### [THE EXERCISE]
Scan the lines below for the string "scene" and report how many lines contain it, giving only the number.
++++++++++
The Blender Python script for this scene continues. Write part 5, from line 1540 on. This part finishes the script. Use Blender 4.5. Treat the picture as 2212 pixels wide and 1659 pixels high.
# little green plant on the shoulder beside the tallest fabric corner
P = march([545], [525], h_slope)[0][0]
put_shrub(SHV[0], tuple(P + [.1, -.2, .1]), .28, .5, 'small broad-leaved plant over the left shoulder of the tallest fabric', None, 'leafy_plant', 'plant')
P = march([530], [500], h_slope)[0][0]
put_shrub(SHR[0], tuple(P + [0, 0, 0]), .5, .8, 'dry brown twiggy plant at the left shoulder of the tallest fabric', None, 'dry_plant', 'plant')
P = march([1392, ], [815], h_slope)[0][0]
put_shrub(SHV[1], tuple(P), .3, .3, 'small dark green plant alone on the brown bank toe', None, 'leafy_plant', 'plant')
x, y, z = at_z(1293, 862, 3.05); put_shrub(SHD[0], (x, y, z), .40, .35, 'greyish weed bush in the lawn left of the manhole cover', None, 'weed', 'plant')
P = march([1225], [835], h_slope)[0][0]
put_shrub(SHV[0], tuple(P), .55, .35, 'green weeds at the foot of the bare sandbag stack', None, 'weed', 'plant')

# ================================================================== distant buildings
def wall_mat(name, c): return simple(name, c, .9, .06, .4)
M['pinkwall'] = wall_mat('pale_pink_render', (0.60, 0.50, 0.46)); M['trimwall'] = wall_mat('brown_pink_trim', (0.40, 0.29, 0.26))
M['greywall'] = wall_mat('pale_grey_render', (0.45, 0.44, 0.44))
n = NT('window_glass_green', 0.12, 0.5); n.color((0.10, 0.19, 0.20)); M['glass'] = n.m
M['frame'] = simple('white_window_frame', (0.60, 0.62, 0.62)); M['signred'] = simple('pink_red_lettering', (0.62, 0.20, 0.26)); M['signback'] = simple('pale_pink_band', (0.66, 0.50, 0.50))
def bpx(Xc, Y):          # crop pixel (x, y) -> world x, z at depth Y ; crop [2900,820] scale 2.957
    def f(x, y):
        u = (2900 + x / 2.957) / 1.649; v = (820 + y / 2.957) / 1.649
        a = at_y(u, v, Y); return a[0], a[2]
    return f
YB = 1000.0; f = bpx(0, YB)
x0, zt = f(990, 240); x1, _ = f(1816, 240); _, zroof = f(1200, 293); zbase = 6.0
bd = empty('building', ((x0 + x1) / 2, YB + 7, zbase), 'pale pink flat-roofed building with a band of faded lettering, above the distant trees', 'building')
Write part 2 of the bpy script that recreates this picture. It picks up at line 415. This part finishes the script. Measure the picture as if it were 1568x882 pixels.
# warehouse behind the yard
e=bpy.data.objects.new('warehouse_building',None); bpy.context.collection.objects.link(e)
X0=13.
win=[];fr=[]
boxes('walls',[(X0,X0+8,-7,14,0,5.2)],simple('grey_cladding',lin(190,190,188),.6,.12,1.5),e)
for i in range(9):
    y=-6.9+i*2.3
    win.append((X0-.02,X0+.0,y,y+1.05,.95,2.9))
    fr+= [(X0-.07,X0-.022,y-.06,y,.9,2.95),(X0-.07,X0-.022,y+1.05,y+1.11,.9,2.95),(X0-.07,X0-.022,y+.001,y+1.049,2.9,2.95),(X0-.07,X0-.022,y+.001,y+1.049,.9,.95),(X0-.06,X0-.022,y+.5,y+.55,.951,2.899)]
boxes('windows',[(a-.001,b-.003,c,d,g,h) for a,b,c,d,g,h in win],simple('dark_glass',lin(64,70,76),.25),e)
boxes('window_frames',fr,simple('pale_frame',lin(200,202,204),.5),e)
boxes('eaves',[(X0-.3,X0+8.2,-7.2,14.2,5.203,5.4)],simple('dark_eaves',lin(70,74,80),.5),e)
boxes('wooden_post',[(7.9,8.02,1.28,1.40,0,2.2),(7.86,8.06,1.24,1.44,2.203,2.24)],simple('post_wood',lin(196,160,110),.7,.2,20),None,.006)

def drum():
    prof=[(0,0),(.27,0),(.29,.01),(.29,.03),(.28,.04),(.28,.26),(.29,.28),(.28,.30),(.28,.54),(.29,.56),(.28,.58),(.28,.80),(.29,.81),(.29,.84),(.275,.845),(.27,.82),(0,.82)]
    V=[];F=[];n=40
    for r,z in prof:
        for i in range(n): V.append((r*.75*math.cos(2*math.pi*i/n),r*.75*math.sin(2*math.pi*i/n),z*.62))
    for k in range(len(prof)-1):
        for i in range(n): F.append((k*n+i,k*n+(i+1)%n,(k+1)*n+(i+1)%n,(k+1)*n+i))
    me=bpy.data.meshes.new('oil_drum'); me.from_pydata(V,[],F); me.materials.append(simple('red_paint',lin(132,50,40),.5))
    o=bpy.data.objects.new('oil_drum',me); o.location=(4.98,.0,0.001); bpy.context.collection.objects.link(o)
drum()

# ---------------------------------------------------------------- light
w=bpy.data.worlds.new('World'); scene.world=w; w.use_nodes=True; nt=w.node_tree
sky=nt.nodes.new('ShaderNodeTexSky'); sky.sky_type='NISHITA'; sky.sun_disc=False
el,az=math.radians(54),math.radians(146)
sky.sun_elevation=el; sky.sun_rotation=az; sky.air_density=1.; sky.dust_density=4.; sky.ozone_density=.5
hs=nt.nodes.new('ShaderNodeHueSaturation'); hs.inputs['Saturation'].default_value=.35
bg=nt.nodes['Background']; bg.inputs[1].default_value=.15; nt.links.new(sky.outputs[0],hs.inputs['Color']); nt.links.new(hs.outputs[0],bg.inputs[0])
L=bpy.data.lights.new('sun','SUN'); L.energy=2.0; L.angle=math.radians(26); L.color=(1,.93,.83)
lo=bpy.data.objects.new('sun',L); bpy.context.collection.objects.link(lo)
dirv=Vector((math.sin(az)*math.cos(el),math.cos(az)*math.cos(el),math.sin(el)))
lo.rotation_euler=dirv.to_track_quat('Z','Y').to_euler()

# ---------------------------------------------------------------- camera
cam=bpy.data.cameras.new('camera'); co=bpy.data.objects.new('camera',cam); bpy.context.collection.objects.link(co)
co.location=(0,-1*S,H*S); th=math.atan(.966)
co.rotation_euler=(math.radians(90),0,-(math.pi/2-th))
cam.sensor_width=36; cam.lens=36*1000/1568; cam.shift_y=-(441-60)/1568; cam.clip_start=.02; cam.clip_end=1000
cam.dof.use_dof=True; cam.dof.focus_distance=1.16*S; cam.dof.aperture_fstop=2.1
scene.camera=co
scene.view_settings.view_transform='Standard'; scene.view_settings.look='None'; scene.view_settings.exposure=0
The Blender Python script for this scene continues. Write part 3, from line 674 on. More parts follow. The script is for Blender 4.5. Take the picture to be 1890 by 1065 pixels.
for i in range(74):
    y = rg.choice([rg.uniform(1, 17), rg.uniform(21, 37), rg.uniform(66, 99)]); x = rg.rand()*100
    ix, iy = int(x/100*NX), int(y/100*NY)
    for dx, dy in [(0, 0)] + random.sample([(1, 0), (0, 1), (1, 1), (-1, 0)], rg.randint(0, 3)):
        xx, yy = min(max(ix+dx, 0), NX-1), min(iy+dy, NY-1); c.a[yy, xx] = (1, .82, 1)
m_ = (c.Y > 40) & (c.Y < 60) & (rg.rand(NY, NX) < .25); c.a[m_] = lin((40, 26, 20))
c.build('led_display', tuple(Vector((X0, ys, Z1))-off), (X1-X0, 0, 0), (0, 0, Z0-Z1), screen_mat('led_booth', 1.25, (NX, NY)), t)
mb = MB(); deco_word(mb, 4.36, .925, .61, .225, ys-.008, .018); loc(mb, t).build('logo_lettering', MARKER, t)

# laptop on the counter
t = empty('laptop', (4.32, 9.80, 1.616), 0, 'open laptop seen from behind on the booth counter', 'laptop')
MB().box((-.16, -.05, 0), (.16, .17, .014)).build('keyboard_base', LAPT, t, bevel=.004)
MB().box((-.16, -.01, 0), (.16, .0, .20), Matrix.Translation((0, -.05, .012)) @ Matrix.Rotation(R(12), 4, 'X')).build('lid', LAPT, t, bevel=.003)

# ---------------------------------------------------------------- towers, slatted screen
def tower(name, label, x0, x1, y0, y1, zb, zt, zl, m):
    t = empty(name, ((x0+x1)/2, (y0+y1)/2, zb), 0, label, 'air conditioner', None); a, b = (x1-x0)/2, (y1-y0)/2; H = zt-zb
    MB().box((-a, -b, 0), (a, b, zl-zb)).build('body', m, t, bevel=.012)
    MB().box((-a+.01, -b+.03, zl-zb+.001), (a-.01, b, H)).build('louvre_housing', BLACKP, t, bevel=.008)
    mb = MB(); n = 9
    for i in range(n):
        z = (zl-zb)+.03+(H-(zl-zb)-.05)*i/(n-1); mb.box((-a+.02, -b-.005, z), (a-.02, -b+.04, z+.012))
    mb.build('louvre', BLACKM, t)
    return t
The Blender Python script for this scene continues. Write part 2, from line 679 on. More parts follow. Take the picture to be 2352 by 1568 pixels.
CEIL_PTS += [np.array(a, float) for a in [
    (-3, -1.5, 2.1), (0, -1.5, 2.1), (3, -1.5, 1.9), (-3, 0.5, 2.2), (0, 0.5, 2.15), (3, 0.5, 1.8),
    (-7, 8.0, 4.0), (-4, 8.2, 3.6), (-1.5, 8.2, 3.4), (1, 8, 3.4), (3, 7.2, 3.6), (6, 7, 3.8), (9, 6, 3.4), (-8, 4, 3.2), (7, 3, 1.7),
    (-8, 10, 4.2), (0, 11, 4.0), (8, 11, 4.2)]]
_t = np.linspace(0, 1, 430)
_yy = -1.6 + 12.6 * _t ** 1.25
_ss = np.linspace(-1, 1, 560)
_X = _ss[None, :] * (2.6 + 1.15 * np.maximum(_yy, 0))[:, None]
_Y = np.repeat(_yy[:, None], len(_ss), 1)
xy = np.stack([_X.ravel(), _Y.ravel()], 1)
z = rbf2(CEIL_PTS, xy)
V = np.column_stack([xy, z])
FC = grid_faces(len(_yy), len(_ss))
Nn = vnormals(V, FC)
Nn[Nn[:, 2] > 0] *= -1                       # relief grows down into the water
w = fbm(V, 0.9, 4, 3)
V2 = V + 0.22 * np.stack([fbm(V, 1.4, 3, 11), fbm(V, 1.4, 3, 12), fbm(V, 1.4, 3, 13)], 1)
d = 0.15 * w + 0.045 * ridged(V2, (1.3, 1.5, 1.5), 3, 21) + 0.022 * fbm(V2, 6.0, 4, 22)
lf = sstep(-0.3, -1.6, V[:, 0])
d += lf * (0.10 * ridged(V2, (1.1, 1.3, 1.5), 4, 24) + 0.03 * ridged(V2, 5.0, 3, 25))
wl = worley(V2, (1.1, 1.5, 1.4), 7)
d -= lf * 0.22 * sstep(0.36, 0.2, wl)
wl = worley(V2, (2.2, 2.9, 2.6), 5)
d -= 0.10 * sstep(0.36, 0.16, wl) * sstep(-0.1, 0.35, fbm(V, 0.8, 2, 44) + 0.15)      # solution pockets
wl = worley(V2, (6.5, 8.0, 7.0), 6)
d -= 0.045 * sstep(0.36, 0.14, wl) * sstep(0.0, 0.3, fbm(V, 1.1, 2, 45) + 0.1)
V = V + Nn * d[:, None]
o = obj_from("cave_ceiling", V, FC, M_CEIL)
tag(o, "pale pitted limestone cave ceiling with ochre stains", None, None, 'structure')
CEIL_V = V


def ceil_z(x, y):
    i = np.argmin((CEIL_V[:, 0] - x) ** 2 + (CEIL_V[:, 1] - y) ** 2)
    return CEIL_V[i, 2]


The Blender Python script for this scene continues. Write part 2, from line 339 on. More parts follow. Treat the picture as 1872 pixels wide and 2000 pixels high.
++++++++++
### [SOLUTION TO THIS PROBLEM]
7